Bose Sleepbuds
These are not an ordinary pair of earbuds which wireless stream music from your phone when you’re out and about. If you’re the sort who sleeps light and gets woken by the smallest of disruptions, the Bose sleepbuds may be for you. As the name suggests, the buds are designed to help you fall asleep…if the not-insignificant price doesn’t keep you awake at night, that is!
It starts with the comfortable design of the sleepbuds which, through a combination of multiple size ear tips and the lightweight design of the buds, keeps these firmly in place in your ears no matter how much you toss and turn at night. Switch on the Bose Sleep app and the sleepbuds stream soft soothing sounds into your ears to help you fall asleep sooner…while blocking out the ambient noise quite effectively. You can set it up to play for a little while to simply fall asleep or play all night. The alarm capability nudges you awake without disturbing the significant other sleeping on the same bed. Keeping them going is the strong battery life, with the buds lasting more than 15 hours of use on a single charge, and you drop them into the charging case to rejuvenate when they run out.

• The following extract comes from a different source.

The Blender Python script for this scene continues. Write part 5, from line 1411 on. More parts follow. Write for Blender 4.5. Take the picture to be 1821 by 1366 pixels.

Net net, this is a niche product for those with the money to spare for a good night’s sleep, but one would have liked some amount of sleep tracking functionality built in to the buds as well, to round out the sleep quality discussion.
Amazon Echo Show
Amazon’s stolen a march on the smart speaker space, but there’s been a missing visual element that its diminutive yet exceedingly charging Echo Spot speaker just couldn’t fill. Like the Spot and all the Echos that came before it, the Show is a voice-first Alexa speaker, with the screen and touch interactivity as an extra layer, instead of replacing the core voice experience.
For the price, what you get is a large 10.1-inch 720p display which takes up almost all of the front façade and cleverly hides the speakers in the tapering rear of the casing. The bright, high quality screen allows you to consume Amazon Prime Video content directly on the device, but you can take a slightly complicated route to watch other video services by launching the Amazon Silk or Mozilla Firefox web browsers. Just bear in mind, the voice control works best for Prime Video, and you very much have to drop into touchscreen mode to do anything else. Of course, as with the Spot, the ever-growing list of Alexa Skills optimized for the screen can perform a bevy of tasks, like booking an Ola ride, bringing up a kitchen recipe from a celebrity chef and show you the latest news. The Show also integrates a smart home hub, which means you can use it to connect to smart bulbs, switches and other gear that uses the Zigbee wireless protocol, even setting up routines to perform a bunch of actions with one phrase of tap on the screen.
Yet, the biggest leap forward (for the Echo family, at least) comes by way of the audio capabilities of the Show. This is by far the best sounding smart display on the global market, bar none – the two 2-inch speakers and passive bass radiator can easily fill a mid-sized room, with a great soundstage and stereo separation. Audio is clean, bassy tracks don’t overpower the vocals and as long as you’re listening at normal volumes, there’s no distortion.
Sennheiser Momentum True Wireless
Apple’s AirPods kicked off the craze for truly wireless earbuds, though the extra premium they typically command over regular Bluetooth earbuds is enough to give consumers pause. Sennheiser’s Momentum True Wireless doesn’t shy away from commanding a hefty premium - it’s significantly pricier than anything we’ve tested in this segment – but does it justify the additional outlay? In the ear, the two earbuds are discernibly larger and are quite visible as they stick out of your ears, but they form a comfortable fit in the ear and can be used for short to medium durations without any fatigue. The touch panels on the buds allow for playback/call control and can be used to trigger your phone’s voice assistant, but they’re fiddly and take some time to master. The buds auto-pause playback when you remove the buds from the ears. When not in use, the buds charge off a storage case (for a total runtime of around 14 hours).
Yet, without a shadow of a doubt, the True Wireless excels when it comes to quality of sound reproduction, and they’re far better than any other truly wireless earphone around. They sound excellent across a wide range of audio genres and go plenty loud if you need. Punchy bass, lively vocals, an excellent sound stage and clean levels of detail all throughout. Yet, while these are the best wireless headphones money can buy, the cost may be prohibitive for most, especially when you consider how much more you get in sound quality and added features if you look at the around-the-ear variety.